HOW TO: Disable accelerometers on your SIXAXIS gamepad.

Dec 08, 2011 05:50

So you've setup ZSNES, Mednafen, or any other number of emulators and you want to use that really convenient, readily available Bluetooth PS3 game control with it. You go to all the forums, do a little research and you find it's actually quite easy to setup with QtSixA or some other method and you think you're ready to go. You start up your Joy Stick option in your control panel applet and you see that all the buttons, joysticks, and even the tilt axis work correctly. You fire up Mednafen, hold Alt+Shift+1 to program the emulator to run your games then to your horror it runs through every button push on its own. You say "that's a screwy program anyways!" so you start ZSNES, go to the gamepad setup and every time you click your mouse on the button you want to program the same way you did with a dozen lesser pads and it fills in with some garbage that isn't what you pushed.

You just experienced the program taking the input from the tilt accelerometers as your programming button push.

I use Kubuntu, if you use a non-Ubuntu distribution or a driver other than mine this may not apply to you, but for those who have a setup similar to mine (most Debian-derived distros), here's what you do. According to the QtSixA manual the files I'm having you edit in /etc/default should be in /var/lib/sixad/ so you may need to do some extra searching on your own system or ask someone who's better versed in your particular distro to locate the correct config file.

Here's a hand hold - you can actually copy-paste this into your terminal window to make it easy, or if you can tell what I'm doing, do it your own way.

sudo cp /etc/default/sixad /etc/default/sixad.accel_enabled
sudo pico /etc/default/sixad

Type in your password.

Change only the things I'm telling you to, if you want to experiment later go ahead, but make sure it works before you screw it up and blame it on me.

In the file you will find these lines:

# Enable sensible buttons? (as axis)
Enable_sbuttons=1

This one is optional. You might want to make that "1" a "0". This is what makes your buttons pressure sensitive, I don't know of anything on Linux that will benefit from leaving that enabled, some emulators detect different pressure sensitivities and will register a light push but not a hard push/hard but not light. My previous work around was just to press hard when programming the buttons but disabling this all together isn't a bad idea.

Look for these lines:

# Enable axis? (Left & Right)
Enable_axis=1

Make that "1" a "0". I don't know if this is redundant or not given the next step but better safe than sorry.

Next:

# Enable accelerometers?
Enable_accel=1

Again, make that 1 a 0.

Hold Control and press "o" to write the file, yes, keep the original file name, just hit enter. Hold control press "x" to exit pico. Yes I can use vim, but I didn't suggest that because it's too complicated for people who don't already know how to use it and that's another how-to.

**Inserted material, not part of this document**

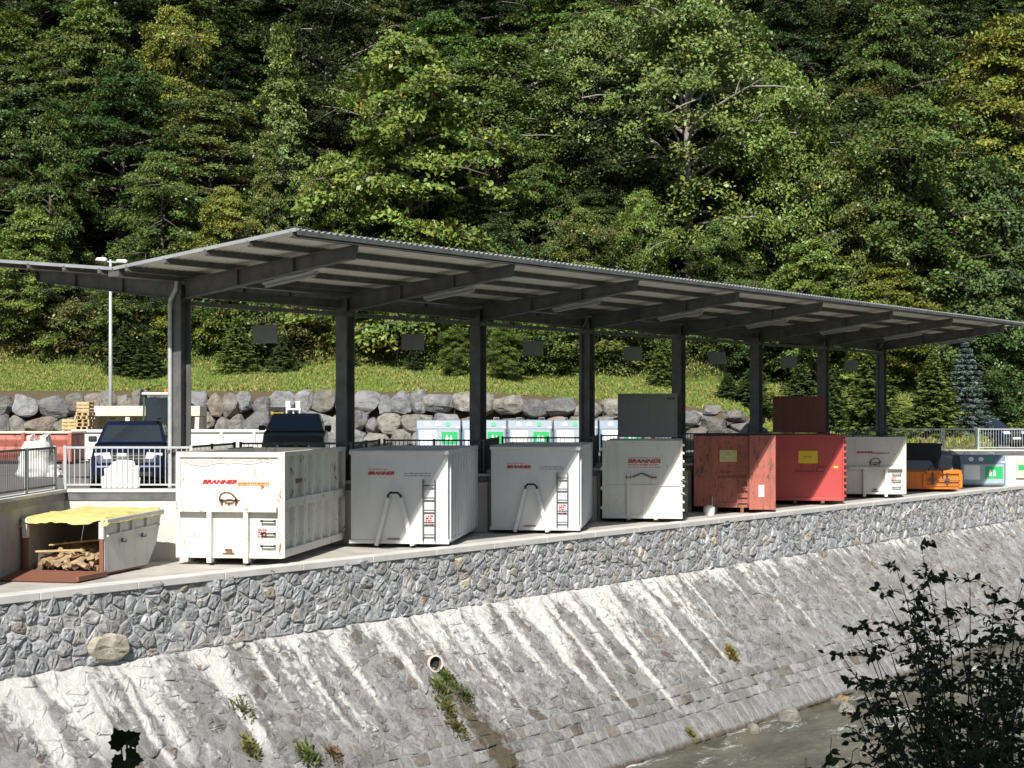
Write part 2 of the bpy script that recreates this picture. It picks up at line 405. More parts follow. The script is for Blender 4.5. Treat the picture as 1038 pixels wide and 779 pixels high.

Reboot the system (or if you know how restart Blu-tooth)

Your control should now work without the accelerometers screwing up your control programming. You can re-enable them if you want to after configuring whatever programs have been giving you issues, but I'm just leaving mine as is, I don't see any use for them in my little world.

If you started toying with things I didn't specify, or if you just screwed something up copy paste the below into a terminal and reboot, it should put everything back the way it was. You can start over if you like.

rm /etc/default/sixad
cp /etc/default/sixad.accel_enabled /etc/default/sixad

UPDATE:

I installed Linux Mint 12 and tried this again. Totally doesn't work in the above manner, now I have to figure it out. Sixad works just fine, but not on boot up, the above instructions don't work, but the GUI handles those things.

Looks like getting rid of bluedevil helped a little, no more forever long boot up, but there's still problems with it (buggy KDE issues) and getting rid of Bluedevil keeps my Bluetooth audio from working. For the record this is something that did work better on Ubuntu.